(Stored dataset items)
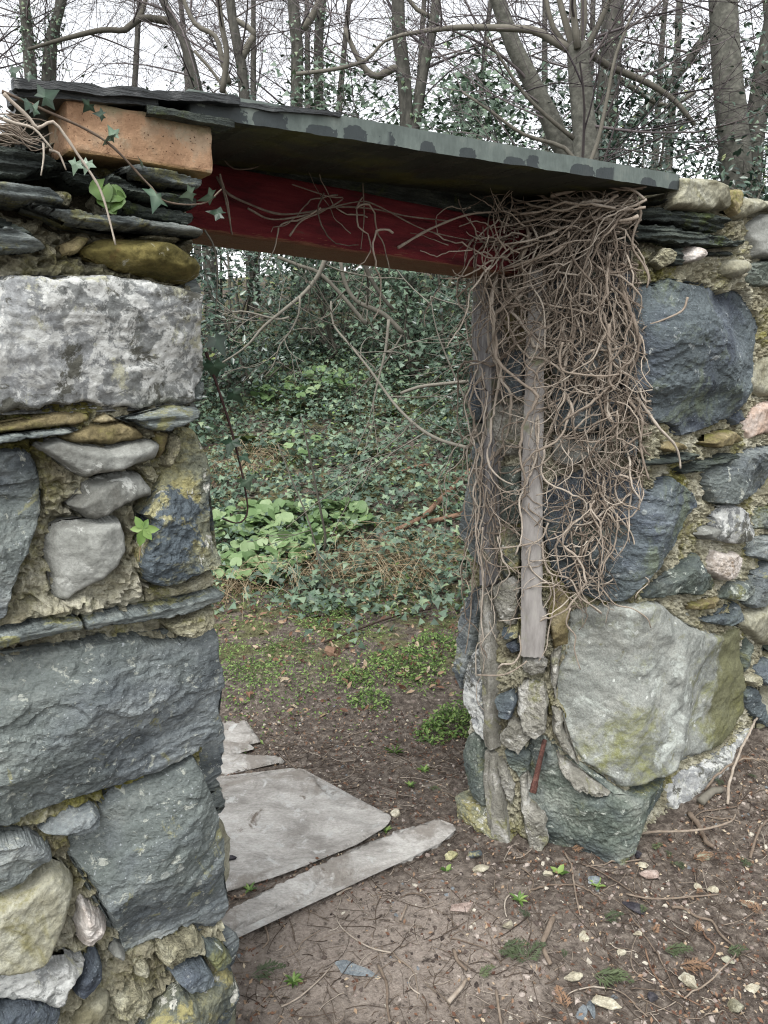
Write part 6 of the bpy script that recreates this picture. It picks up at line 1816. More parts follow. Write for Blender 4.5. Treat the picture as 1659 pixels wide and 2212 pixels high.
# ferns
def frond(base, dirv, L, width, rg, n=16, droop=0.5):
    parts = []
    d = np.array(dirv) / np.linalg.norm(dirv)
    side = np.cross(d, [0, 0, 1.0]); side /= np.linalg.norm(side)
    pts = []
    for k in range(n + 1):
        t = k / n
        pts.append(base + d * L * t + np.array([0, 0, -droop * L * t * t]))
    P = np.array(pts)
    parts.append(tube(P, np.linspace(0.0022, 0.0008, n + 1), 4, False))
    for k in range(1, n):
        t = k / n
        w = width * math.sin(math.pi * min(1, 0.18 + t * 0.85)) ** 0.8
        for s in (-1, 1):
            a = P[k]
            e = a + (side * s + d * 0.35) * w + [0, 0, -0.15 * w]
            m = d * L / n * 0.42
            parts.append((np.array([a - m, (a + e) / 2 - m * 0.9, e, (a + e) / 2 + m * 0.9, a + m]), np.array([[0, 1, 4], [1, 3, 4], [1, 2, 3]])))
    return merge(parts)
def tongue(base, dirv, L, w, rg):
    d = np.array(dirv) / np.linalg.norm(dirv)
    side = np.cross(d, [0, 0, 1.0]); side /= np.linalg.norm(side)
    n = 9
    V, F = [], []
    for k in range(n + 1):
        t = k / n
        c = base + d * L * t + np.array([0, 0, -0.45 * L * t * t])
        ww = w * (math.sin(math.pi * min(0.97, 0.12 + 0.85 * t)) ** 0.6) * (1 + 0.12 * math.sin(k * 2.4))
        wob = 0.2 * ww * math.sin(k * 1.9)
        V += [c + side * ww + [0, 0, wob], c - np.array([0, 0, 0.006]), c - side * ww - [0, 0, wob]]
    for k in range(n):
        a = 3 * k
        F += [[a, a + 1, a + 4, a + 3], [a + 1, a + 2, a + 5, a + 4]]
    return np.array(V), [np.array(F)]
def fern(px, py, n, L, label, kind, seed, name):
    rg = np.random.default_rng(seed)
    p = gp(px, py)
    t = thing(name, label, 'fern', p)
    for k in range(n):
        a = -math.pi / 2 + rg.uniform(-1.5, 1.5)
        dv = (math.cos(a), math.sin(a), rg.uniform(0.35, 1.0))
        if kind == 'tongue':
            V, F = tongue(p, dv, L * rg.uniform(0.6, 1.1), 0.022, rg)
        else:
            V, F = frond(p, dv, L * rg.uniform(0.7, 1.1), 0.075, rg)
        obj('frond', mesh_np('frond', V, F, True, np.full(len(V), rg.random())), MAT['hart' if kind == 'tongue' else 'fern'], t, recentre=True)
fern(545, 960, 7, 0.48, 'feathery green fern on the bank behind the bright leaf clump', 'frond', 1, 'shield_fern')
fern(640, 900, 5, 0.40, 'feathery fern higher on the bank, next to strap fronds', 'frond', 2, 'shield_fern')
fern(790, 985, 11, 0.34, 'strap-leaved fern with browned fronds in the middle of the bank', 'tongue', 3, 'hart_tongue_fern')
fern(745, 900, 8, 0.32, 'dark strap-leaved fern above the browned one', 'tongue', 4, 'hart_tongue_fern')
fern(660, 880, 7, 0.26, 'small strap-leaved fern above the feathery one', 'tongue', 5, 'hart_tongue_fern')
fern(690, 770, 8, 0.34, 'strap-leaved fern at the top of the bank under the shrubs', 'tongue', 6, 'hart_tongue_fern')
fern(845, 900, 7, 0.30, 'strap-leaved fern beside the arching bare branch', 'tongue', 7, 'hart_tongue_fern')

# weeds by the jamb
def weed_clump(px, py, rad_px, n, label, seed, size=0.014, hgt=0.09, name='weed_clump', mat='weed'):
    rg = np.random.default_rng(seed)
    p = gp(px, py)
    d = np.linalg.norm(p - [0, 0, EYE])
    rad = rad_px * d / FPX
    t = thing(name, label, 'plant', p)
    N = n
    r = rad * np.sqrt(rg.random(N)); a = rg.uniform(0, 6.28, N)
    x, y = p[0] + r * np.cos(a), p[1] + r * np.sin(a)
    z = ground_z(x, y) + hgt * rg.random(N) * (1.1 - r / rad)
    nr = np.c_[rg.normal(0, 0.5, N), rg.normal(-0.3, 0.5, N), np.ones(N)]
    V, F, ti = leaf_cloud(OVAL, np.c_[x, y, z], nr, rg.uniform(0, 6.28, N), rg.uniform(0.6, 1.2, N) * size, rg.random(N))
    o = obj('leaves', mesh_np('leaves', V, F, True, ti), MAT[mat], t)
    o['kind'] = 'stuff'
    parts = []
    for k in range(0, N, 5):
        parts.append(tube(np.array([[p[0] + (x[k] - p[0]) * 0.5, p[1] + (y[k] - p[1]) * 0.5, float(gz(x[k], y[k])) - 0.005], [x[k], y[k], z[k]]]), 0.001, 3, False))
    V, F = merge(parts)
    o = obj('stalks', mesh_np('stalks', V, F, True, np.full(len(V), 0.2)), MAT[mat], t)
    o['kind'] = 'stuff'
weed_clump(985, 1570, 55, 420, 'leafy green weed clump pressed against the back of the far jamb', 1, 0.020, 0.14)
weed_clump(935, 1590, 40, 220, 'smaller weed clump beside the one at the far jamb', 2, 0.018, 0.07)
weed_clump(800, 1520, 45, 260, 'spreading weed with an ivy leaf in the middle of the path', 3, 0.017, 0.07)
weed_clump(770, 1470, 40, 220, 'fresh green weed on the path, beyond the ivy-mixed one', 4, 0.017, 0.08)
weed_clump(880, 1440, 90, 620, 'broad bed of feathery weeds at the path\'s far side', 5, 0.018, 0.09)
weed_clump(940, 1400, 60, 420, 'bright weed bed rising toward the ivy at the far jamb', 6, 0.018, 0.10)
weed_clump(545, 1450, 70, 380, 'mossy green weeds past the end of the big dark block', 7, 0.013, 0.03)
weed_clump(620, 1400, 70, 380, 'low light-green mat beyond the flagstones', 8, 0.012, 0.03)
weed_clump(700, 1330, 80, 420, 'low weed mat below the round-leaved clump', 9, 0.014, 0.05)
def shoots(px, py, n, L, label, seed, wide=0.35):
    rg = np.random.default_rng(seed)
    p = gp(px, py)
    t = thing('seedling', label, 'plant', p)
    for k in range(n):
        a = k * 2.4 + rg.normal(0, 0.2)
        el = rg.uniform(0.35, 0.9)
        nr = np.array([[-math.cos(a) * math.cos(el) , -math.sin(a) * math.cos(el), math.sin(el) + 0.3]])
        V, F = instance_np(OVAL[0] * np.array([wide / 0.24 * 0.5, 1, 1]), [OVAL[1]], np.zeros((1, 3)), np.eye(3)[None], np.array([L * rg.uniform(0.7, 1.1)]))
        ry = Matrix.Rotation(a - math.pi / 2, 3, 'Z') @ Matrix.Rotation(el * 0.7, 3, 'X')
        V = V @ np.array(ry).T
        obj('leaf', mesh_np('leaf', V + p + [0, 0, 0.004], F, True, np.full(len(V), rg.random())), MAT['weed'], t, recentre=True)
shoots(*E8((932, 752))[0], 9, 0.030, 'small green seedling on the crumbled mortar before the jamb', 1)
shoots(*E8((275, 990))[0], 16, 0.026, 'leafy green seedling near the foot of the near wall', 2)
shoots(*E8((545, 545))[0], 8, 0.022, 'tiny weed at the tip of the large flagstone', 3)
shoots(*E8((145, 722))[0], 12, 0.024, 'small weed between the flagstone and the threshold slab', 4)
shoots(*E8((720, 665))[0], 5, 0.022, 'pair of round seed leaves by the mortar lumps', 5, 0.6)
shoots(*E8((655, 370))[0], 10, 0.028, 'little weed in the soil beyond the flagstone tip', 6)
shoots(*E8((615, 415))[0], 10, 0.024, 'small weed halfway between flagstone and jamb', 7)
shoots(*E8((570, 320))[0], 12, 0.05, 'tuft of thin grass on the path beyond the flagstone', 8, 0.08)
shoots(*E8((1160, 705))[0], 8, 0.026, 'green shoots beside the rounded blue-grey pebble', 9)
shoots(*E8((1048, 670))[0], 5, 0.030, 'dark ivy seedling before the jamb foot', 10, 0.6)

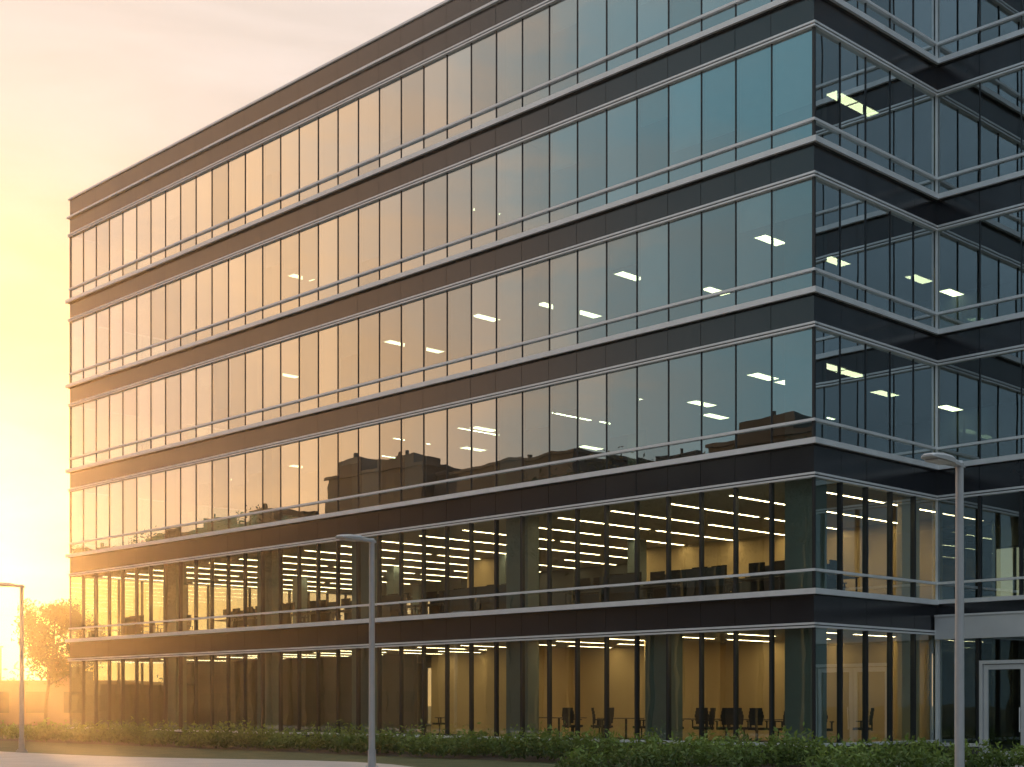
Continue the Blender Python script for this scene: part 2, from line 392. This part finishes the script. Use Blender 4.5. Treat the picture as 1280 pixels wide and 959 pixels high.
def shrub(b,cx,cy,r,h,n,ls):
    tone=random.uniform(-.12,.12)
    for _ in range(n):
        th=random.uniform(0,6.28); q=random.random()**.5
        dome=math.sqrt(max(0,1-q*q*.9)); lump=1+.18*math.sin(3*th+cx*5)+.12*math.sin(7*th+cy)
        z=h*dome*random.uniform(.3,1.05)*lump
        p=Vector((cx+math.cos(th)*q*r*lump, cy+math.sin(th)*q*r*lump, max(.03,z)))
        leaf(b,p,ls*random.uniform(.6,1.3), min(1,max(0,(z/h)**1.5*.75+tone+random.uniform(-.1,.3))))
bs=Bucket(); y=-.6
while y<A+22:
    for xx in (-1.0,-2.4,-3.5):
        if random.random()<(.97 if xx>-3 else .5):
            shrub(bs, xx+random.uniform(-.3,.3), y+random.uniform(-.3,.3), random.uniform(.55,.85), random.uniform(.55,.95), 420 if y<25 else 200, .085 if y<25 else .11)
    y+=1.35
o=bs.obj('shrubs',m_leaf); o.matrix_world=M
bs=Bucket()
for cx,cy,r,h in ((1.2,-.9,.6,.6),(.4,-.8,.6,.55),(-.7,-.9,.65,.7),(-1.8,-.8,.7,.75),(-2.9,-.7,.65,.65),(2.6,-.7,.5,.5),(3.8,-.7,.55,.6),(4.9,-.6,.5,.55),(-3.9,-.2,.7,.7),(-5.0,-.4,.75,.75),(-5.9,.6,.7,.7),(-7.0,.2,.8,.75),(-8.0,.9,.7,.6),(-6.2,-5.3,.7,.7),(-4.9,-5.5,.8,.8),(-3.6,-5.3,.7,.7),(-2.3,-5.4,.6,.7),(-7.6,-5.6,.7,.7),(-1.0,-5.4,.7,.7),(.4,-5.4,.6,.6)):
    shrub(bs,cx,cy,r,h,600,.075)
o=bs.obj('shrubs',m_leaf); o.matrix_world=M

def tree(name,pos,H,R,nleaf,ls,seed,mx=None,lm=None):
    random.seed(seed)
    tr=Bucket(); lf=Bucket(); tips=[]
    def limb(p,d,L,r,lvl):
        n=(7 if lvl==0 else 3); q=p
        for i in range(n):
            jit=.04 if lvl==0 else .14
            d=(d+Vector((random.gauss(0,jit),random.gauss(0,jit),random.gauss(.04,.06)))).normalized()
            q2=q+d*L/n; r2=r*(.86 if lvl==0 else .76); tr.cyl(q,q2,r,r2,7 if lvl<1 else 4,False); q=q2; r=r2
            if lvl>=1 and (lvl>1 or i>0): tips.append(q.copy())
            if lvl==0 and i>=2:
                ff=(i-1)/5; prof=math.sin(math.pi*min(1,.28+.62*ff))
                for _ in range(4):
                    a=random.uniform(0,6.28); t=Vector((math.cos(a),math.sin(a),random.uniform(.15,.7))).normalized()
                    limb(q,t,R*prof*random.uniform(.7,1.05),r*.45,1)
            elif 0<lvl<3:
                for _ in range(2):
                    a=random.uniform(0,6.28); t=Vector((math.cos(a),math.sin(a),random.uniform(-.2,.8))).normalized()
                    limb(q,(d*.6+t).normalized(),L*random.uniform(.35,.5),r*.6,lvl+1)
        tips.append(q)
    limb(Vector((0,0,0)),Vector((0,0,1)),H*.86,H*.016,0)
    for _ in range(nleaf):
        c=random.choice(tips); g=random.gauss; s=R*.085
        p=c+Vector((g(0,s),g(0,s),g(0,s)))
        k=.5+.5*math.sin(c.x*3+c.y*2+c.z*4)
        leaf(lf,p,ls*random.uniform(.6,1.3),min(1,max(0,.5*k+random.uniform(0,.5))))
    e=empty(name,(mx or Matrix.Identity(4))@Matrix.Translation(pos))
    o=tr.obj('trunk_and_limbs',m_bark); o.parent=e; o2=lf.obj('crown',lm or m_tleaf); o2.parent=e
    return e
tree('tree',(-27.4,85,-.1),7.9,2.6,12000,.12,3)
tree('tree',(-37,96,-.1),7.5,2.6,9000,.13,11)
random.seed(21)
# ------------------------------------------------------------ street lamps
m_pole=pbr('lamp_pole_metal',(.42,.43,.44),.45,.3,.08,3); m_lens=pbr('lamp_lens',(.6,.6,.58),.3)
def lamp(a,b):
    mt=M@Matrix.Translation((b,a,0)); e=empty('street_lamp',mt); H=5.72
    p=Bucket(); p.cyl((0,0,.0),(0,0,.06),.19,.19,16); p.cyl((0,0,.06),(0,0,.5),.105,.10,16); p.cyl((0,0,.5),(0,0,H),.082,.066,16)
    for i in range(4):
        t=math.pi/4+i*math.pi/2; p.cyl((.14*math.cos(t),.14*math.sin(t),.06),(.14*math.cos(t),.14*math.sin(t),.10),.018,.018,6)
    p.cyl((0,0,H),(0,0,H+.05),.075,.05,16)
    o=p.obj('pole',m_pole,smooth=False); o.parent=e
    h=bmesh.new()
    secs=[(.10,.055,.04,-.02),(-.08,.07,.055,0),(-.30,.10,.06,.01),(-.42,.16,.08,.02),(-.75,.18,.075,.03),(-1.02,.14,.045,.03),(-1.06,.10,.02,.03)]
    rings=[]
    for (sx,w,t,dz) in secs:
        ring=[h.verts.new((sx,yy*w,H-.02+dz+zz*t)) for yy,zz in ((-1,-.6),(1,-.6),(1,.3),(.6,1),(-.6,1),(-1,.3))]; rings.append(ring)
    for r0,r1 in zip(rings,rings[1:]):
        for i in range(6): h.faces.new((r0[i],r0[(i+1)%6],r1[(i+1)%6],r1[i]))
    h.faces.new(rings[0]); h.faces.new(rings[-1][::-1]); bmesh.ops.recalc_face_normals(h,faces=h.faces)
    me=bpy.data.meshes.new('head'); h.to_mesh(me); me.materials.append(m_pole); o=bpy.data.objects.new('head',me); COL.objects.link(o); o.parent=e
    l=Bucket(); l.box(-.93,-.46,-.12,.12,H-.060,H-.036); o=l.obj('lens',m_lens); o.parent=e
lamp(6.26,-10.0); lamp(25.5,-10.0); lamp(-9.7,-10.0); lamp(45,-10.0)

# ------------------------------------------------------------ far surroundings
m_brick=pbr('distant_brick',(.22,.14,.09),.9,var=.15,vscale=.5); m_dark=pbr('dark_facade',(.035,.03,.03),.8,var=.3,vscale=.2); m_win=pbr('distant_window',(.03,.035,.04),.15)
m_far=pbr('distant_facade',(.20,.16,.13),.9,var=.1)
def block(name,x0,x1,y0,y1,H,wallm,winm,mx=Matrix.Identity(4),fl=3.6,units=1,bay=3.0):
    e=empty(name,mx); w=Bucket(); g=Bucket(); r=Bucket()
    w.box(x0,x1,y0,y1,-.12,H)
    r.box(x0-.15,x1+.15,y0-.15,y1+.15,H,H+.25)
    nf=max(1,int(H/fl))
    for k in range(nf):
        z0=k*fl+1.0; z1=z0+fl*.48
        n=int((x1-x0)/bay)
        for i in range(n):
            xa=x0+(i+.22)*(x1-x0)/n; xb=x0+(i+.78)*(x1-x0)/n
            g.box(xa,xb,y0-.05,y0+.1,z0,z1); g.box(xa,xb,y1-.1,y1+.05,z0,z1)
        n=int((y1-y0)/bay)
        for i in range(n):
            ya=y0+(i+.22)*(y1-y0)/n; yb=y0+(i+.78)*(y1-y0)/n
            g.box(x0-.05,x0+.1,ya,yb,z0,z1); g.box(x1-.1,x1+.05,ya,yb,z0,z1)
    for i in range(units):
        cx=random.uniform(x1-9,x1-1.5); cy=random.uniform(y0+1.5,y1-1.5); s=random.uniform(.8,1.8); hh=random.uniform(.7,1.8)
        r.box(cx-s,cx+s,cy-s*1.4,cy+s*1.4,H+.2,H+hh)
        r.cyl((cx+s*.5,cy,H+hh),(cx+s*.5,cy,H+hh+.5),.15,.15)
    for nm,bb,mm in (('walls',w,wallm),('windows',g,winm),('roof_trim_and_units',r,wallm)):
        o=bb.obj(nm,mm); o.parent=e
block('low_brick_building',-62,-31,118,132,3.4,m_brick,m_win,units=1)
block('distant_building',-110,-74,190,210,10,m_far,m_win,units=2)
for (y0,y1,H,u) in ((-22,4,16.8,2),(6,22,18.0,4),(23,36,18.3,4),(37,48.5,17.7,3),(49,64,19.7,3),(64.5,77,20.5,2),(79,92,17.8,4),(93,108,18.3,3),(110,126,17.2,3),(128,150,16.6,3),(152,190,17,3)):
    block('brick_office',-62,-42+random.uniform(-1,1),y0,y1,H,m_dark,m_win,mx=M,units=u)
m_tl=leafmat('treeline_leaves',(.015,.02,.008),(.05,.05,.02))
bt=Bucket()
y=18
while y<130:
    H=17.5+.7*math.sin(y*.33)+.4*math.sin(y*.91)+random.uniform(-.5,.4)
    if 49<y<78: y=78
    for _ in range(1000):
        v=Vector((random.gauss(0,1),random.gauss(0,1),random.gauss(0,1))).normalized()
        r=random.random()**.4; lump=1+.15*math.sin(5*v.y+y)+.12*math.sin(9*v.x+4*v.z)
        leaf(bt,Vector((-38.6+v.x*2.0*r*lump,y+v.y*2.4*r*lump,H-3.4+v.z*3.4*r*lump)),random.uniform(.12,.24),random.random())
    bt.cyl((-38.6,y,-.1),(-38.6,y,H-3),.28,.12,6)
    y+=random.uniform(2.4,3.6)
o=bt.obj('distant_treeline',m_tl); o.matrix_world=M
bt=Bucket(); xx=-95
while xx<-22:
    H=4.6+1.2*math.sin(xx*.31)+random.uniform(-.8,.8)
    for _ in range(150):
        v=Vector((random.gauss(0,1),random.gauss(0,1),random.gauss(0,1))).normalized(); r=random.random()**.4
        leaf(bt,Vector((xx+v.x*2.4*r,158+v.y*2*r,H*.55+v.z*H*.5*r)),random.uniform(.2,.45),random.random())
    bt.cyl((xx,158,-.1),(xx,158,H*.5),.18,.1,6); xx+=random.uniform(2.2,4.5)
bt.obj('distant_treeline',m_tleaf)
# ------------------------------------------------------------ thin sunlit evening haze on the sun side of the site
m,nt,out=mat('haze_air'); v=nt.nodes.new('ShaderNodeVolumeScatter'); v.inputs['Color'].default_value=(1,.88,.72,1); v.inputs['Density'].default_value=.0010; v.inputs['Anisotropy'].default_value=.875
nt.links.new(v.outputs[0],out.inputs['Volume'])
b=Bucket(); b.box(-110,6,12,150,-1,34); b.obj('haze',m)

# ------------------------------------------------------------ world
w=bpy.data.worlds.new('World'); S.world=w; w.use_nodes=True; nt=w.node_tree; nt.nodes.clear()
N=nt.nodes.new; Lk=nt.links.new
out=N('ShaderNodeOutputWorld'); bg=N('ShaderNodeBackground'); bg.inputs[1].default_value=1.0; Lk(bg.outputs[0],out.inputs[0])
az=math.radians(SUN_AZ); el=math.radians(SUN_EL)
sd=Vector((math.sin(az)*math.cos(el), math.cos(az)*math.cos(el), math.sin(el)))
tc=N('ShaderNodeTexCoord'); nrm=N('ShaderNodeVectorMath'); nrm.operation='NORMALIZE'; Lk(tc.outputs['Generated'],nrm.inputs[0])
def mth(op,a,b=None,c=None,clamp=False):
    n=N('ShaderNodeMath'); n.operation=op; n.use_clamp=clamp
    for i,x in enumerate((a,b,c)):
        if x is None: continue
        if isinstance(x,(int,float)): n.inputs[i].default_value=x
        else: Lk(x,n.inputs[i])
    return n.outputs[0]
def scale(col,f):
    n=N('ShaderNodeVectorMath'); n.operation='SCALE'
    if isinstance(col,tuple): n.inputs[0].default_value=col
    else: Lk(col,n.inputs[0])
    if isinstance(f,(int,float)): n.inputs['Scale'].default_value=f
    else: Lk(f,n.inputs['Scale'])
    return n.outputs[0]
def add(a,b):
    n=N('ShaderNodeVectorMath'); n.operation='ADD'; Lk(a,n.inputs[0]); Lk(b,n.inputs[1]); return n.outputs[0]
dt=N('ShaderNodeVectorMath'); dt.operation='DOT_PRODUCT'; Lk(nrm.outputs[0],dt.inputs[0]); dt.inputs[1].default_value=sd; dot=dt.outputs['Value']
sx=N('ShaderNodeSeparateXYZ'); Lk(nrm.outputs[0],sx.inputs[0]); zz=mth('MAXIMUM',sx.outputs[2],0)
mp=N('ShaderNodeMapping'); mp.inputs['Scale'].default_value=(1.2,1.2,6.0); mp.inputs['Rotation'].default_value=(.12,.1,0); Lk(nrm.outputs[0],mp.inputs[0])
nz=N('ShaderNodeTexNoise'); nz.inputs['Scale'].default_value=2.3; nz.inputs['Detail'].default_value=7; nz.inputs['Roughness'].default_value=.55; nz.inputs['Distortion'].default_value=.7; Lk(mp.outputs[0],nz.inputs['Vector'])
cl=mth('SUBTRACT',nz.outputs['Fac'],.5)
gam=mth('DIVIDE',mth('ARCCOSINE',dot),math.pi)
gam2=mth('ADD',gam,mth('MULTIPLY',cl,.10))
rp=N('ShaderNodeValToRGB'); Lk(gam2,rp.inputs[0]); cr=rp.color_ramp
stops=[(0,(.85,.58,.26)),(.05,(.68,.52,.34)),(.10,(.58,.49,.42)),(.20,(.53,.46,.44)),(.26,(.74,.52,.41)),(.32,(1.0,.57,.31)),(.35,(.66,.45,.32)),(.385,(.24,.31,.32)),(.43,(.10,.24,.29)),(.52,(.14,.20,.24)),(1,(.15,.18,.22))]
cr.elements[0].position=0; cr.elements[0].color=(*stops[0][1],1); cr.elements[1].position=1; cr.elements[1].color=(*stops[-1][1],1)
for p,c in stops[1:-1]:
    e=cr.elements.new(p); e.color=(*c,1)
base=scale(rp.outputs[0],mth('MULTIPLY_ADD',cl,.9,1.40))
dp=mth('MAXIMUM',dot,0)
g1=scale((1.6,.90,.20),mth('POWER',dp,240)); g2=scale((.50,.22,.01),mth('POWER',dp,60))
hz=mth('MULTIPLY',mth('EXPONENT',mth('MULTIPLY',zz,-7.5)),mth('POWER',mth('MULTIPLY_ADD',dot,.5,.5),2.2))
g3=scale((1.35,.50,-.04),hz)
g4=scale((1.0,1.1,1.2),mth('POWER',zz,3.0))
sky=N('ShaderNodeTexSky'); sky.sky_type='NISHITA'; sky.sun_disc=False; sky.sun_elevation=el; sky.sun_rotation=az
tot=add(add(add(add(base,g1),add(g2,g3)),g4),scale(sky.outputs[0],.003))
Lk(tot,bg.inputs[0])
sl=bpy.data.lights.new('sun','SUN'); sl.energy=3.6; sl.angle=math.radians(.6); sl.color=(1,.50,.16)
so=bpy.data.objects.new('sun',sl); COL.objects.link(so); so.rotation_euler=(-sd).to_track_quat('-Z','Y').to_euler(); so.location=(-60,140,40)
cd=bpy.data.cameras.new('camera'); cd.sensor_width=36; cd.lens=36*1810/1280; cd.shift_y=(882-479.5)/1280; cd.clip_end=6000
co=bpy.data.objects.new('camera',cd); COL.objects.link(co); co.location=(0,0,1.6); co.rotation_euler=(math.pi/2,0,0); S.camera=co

| REQUEST |
Return exactly, and only, the lines from the one containing "Continue the Blender" down to the one containing "if random.random()<(.97 if", with both of those lines included.

| SOLUTION TO THIS EXERCISE |
Continue the Blender Python script for this scene: part 2, from line 392. This part finishes the script. Use Blender 4.5. Treat the picture as 1280 pixels wide and 959 pixels high.
def shrub(b,cx,cy,r,h,n,ls):
    tone=random.uniform(-.12,.12)
    for _ in range(n):
        th=random.uniform(0,6.28); q=random.random()**.5
        dome=math.sqrt(max(0,1-q*q*.9)); lump=1+.18*math.sin(3*th+cx*5)+.12*math.sin(7*th+cy)
        z=h*dome*random.uniform(.3,1.05)*lump
        p=Vector((cx+math.cos(th)*q*r*lump, cy+math.sin(th)*q*r*lump, max(.03,z)))
        leaf(b,p,ls*random.uniform(.6,1.3), min(1,max(0,(z/h)**1.5*.75+tone+random.uniform(-.1,.3))))
bs=Bucket(); y=-.6
while y<A+22:
    for xx in (-1.0,-2.4,-3.5):
        if random.random()<(.97 if xx>-3 else .5):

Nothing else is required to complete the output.